United States v. Ron Pair Enterprises, Inc. Page 2

United States v. Ron Pair Enterprises, Inc. general information

Media for United States v. Ron Pair Enterprises, Inc.

Audio Transcription for Oral Argument - October 31, 1988 in United States v. Ron Pair Enterprises, Inc.

John Paul Stevens:

Mr. Wallace, can I interrupt for just a second?

It is true that the words "such claim"... you are saying there are two kinds of such claims, and you use the same words, "such claim", to describe both of them.

Lawrence G. Wallace:

--Yes.

John Paul Stevens:

The words "such claim" are used repeatedly in the sentence.

Lawrence G. Wallace:

I believe that the "such" refers back to the fact that the claim has to be an oversecured claim--

Correct.

Lawrence G. Wallace:

--to put it in the shortest verbiage.

The beginning part of subsection (b) explains that we're talking only about oversecured claims and only to the extent that the oversecured aspect would cover the interest payments.

So the "such" really has to refer back to that.

Otherwise, that limitation on the right to post-petition interest would be lost in the subsequent clauses.

Sandra Day O'Connor:

Mr. Wallace, you do concede that the majority rule before the new Code was to the contrary, that interest would not be allowable?

Lawrence G. Wallace:

We concede that indeed.

Sandra Day O'Connor:

Isn't... is it a little odd that there is nothing in the legislative history and nothing more explicit than the placement of commas to change a rule like that?

Lawrence G. Wallace:

It's a little odd that there's nothing in the legislative history.

I would not say that there's nothing more explicit than the changing of commas, which I will get to in a moment, but I do, I do agree that the case probably never would have reached this Court if the legislative history had addressed this precise question, which it did not.

If anything in the legislative history had said we are now rejecting the rule that several courts of appeals had adopted, there would be no basis on which any court would have ruled against the holders of a claim like ours, a nonconsensual, oversecured claim.

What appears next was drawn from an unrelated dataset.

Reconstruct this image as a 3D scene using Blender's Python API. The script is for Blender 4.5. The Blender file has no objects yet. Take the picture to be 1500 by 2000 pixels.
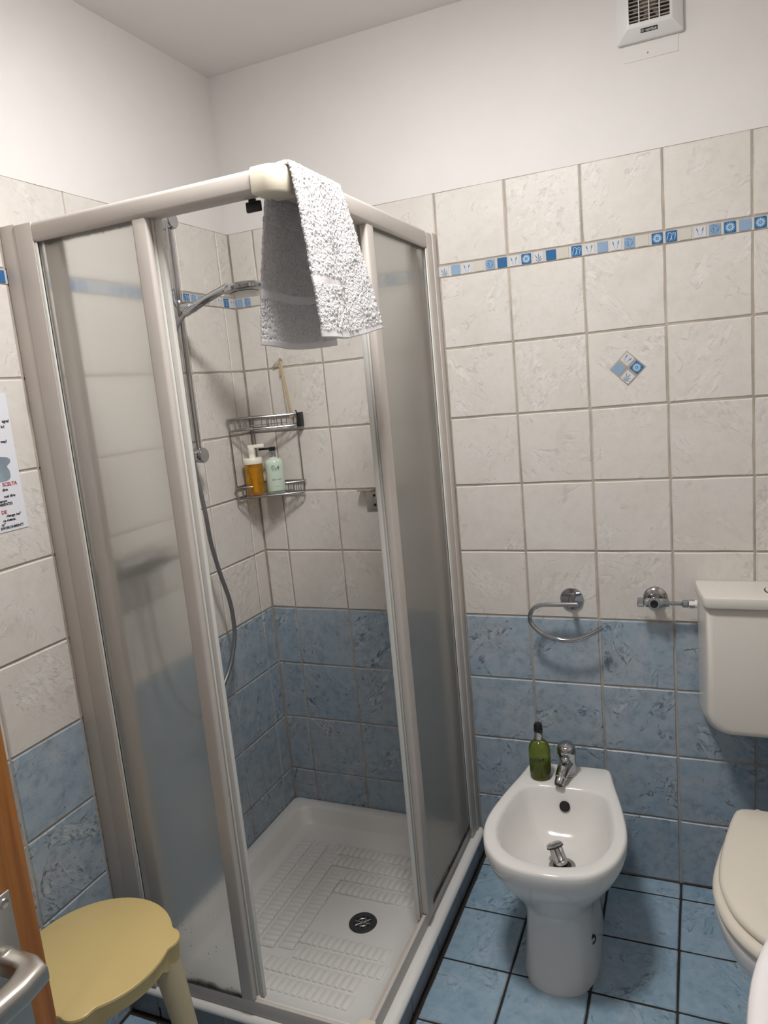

And I don't think the case would be here.

So it is--

Sandra Day O'Connor:

I suppose most of the government's claims would fit in this oversecured category.

Lawrence G. Wallace:

--That is correct.

Sandra Day O'Connor:

Certainly if taxes are due, the government asserts a lien on everything the taxpayer owns.

Lawrence G. Wallace:

That is correct, and it is also correct with respect to judgment liens, and for the most part, workmen's or mechanics' liens would be similarly oversecured.

John Paul Stevens:

Yes, but there is a difference in mechanics' liens because they do just attach to a limited number of assets, I presume.

Lawrence G. Wallace:

That is correct, and that is--

Whereas the tax lien will... covers the whole estate.

Lawrence G. Wallace:

--But there is no basis to distinguish them from tax liens under this provision.

Right.

Lawrence G. Wallace:

They are nonconsensual liens, and if nonconsensual liens are not entitled to post-petition interest, mechanics' liens would fall along with ours for that purpose.

John Paul Stevens:

May I ask, isn't it true that customarily in a mechanic's lien foreclosure that under most state statutes, doesn't the lienor get attorneys' fees and costs?